The suit comes just a week after Schneiderman was given an elevated position of power by President Obama to help lead a joint federal and state mortgage fraud task force within the Department of Justice. The timing also comes just days before state attorneys general across the country are expected to announce a major mortgage servicing settlement with same group of lenders and two more to resolve robo-signing foreclosure documents and other shoddy mortgage servicing practices.

 

Sources close to the situation said they did not expect the suit would hurt the broader impeding settlement. Banks involved would not comment, saying they were reviewing the latest suit.

The Schneiderman suit focuses on the lenders’ involvement in creating and using a private national mortgage electronic registry system known as MERS, which he says has resulted in a wide range of improper foreclosure practices that have harmed homeowners and undermined the integrity of the judicial foreclosure process.

Specifically the suit alleges that “employees and agents of Bank of America, J.P. Morgan Chase, and Wells Fargo, acting as ‘MERS certifying officers,’ have repeatedly submitted court documents containing false and misleading information that made it appear that the foreclosing party had the authority to bring a case when in fact it may not have,” according to a press release announcing the suit.

 

The suit includes the banks as well as Virginia-based MERSCORP, Inc. and its subsidiary, Mortgage Electronic Registration Systems, Inc.

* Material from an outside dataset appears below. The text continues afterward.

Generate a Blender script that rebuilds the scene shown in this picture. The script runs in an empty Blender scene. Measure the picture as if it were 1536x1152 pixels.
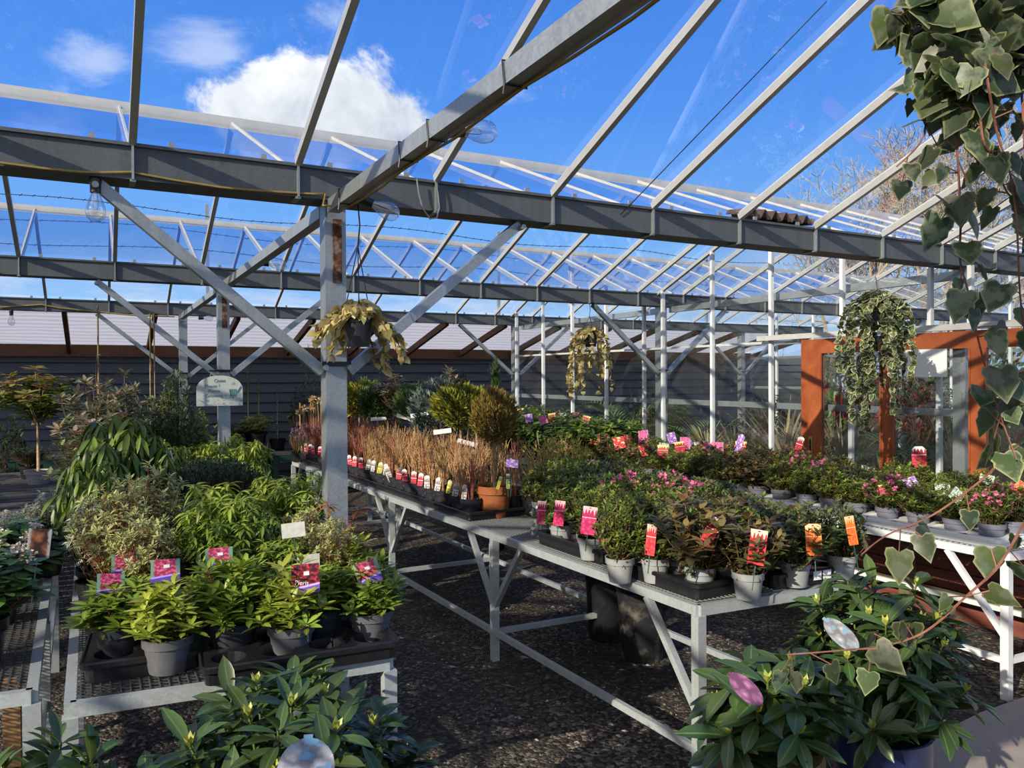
import bpy, math, random
import numpy as np
from mathutils import Vector, Matrix, Euler

SC = bpy.context.scene
COL = SC.collection
PI = math.pi
R = math.radians

# ------------------------------------------------------------------ camera
FPX, CX, CY, EYE = 1160.0, 768.0, 576.0, 1.6
YAW, PITCH, ROLL = R(28.2), R(.56), R(.3)
_f0 = np.array([math.sin(YAW), math.cos(YAW), 0.0]); _r0 = np.array([math.cos(YAW), -math.sin(YAW), 0.0])
_u0 = np.array([0, 0, 1.0])
FW = _f0*math.cos(PITCH) - _u0*math.sin(PITCH)
_up = np.cross(_r0, FW)
RT = _r0*math.cos(ROLL) - _up*math.sin(ROLL)
UP = _up*math.cos(ROLL) + _r0*math.sin(ROLL)
CAMP = np.array([0, 0, EYE])
def ray(x, y): return FW + RT*(x-CX)/FPX - UP*(y-CY)/FPX
def at_z(x, y, z):
    d = ray(x, y); return Vector(CAMP + d*((z-EYE)/d[2]))
def at_x(x, y, X):
    d = ray(x, y); return Vector(CAMP + d*(X/d[0]))
def at_y(x, y, Y):
    d = ray(x, y); return Vector(CAMP + d*(Y/d[1]))
def at_d(x, y, dist): return Vector(CAMP + ray(x, y)*dist)
def depth(p): return float((np.array(p)-CAMP) @ FW)
def face_cam(p):
    d = Vector((-p[0], -p[1])); d.normalize()
    return math.atan2(d.x, -d.y)

# ------------------------------------------------------------------ objects
def tag(o, label=None, cat=None, group=None, kind=None):
    if label: o['label'] = label
    if cat: o['category'] = cat
    if group: o['group'] = group
    if kind: o['kind'] = kind
    return o
def empty(name, loc=(0, 0, 0), rz=0.0):
    o = bpy.data.objects.new(name, None); COL.objects.link(o)
    o.location = loc; o.rotation_euler = (0, 0, rz); o.empty_display_size = .05
    return o
def put(name, mesh, parent=None, loc=(0, 0, 0), rot=(0, 0, 0), scale=(1, 1, 1)):
    o = bpy.data.objects.new(name, mesh); COL.objects.link(o)
    o.location = loc; o.rotation_euler = rot; o.scale = scale
    if parent: o.parent = parent
    return o

class MB:
    """mesh collector"""
    def __init__(s): s.v = []; s.f = []; s.m = []; s.uv = None
    def add(s, vs, fs, mi=0):
        n = len(s.v); s.v += [tuple(v) for v in vs]
        s.f += [tuple(i+n for i in f) for f in fs]; s.m += [mi]*len(fs); return s
    def box(s, c, d, rz=0.0, mi=0):
        hx, hy, hz = d[0]/2, d[1]/2, d[2]/2; ca, sa = math.cos(rz), math.sin(rz); vs = []
        for z in (-hz, hz):
            for x, y in ((-hx, -hy), (hx, -hy), (hx, hy), (-hx, hy)):
                vs.append((c[0]+x*ca-y*sa, c[1]+x*sa+y*ca, c[2]+z))
        return s.add(vs, [(3, 2, 1, 0), (4, 5, 6, 7), (0, 1, 5, 4), (1, 2, 6, 5), (2, 3, 7, 6), (3, 0, 4, 7)], mi)
    def bar(s, p, q, w, h, up=(0, 0, 1), mi=0):
        """square bar from p to q, w across, h along up"""
        p, q = Vector(p), Vector(q); d = (q-p).normalized(); up = Vector(up)
        if abs(d.dot(up)) > .98: up = Vector((0, 1, 0))
        a = d.cross(up).normalized(); b = a.cross(d).normalized(); vs = []
        for e in (p, q):
            for i, j in ((-1, -1), (1, -1), (1, 1), (-1, 1)):
                vs.append(e+a*(i*w/2)+b*(j*h/2))
        return s.add(vs, [(0, 1, 2, 3), (7, 6, 5, 4), (0, 4, 5, 1), (1, 5, 6, 2), (2, 6, 7, 3), (3, 7, 4, 0)], mi)
    def tube(s, pts, r, n=6, mi=0, cap=True):
        pts = [Vector(p) for p in pts]; k = len(pts)
        rr = r if isinstance(r, (list, tuple)) else [r]*k
        vs = []; fs = []; ref = Vector((.31, .95, .05))
        for i, p in enumerate(pts):
            d = (pts[min(i+1, k-1)]-pts[max(i-1, 0)])
            d = d.normalized() if d.length > 1e-9 else Vector((0, 0, 1))
            a = d.cross(ref); a = (a if a.length > 1e-3 else d.cross(Vector((1, 0, 0)))).normalized(); b = d.cross(a)
            for j in range(n):
                t = 2*PI*j/n; vs.append(p+(a*math.cos(t)+b*math.sin(t))*rr[i])
        for i in range(k-1):
            for j in range(n):
                fs.append((i*n+j, i*n+(j+1) % n, (i+1)*n+(j+1) % n, (i+1)*n+j))
        if cap: fs += [tuple(range(n)), tuple(reversed(range((k-1)*n, k*n)))]
        return s.add(vs, fs, mi)
    def lathe(s, prof, n=24, c=(0, 0, 0), mi=0, close=False):
        vs = []; fs = []
        for r, z in prof:
            for j in range(n):
                t = 2*PI*j/n; vs.append((c[0]+r*math.cos(t), c[1]+r*math.sin(t), c[2]+z))
        k = len(prof)
        for i in range(k-1):
            for j in range(n):
                fs.append((i*n+j, i*n+(j+1) % n, (i+1)*n+(j+1) % n, (i+1)*n+j))
        if close: fs += [tuple(reversed(range(n))), tuple(range((k-1)*n, k*n))]
        return s.add(vs, fs, mi)
    def mesh(s, name, mats, smooth=False, angle=None):
        me = bpy.data.meshes.new(name); me.from_pydata(s.v, [], s.f)
        for m in (mats if isinstance(mats, (list, tuple)) else [mats]): me.materials.append(m)
        if any(s.m): me.polygons.foreach_set('material_index', s.m)
        if smooth: me.polygons.foreach_set('use_smooth', [True]*len(s.f))
        if s.uv is not None:
            l = me.uv_layers.new(name='UVMap')
            l.data.foreach_set('uv', np.array([s.uv[i] for f in s.f for i in f], dtype=np.float32).ravel())
        me.update(); return me
    def build(s, name, mats, parent=None, loc=(0, 0, 0), smooth=False, rot=(0, 0, 0)):
        o = put(name, s.mesh(name, mats), parent, loc, rot)
        if smooth:
            o.data.polygons.foreach_set('use_smooth', [True]*len(s.f))
            bpy_smooth_angle(o.data)
        return o
def bpy_smooth_angle(me, ang=35):
    """mark hard edges sharp, so that smooth shading keeps them"""
    me.update()
    ed = {}
    for p in me.polygons:
        for k in p.edge_keys: ed.setdefault(k, []).append(p.normal.copy())
    ca = math.cos(R(ang)); sh = [False]*len(me.edges)
    for e in me.edges:
        n = ed.get(tuple(e.key), [])
        if len(n) == 2 and n[0].dot(n[1]) < ca: sh[e.index] = True
    at = me.attributes.get('sharp_edge') or me.attributes.new('sharp_edge', 'BOOLEAN', 'EDGE')
    at.data.foreach_set('value', sh)
def prism(outline, th=.0012):
    """flat card standing in the xz plane, facing -y, uv over its own box"""
    b = MB(); n = len(outline)
    xs = [p[0] for p in outline]; zs = [p[1] for p in outline]
    w = max(xs)-min(xs); h = max(zs)-min(zs)
    b.v = [(x, -th/2, z) for x, z in outline]+[(x, th/2, z) for x, z in outline]
    b.f = [tuple(range(n)), tuple(reversed(range(n, 2*n)))]+[((i+1) % n, i, i+n, (i+1) % n+n) for i in range(n)]
    b.m = [0]*len(b.f)
    u = [((x-min(xs))/w, (z-min(zs))/h) for x, z in outline]; b.uv = u+u
    return b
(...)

It alleges that the MERS System has made it impossible for homeowners and the public to track property transfers through public records system.

“The banks created the MERS system as an end-run around the property recording system, to facilitate the rapid securitization and sale of mortgages. Once the mortgages went sour, these same banks brought foreclosure proceedings en masse based on deceptive and fraudulent court submissions, seeking to take homes away from people with little regard for basic legal requirements or the rule of law,” Schneiderman said in a press release.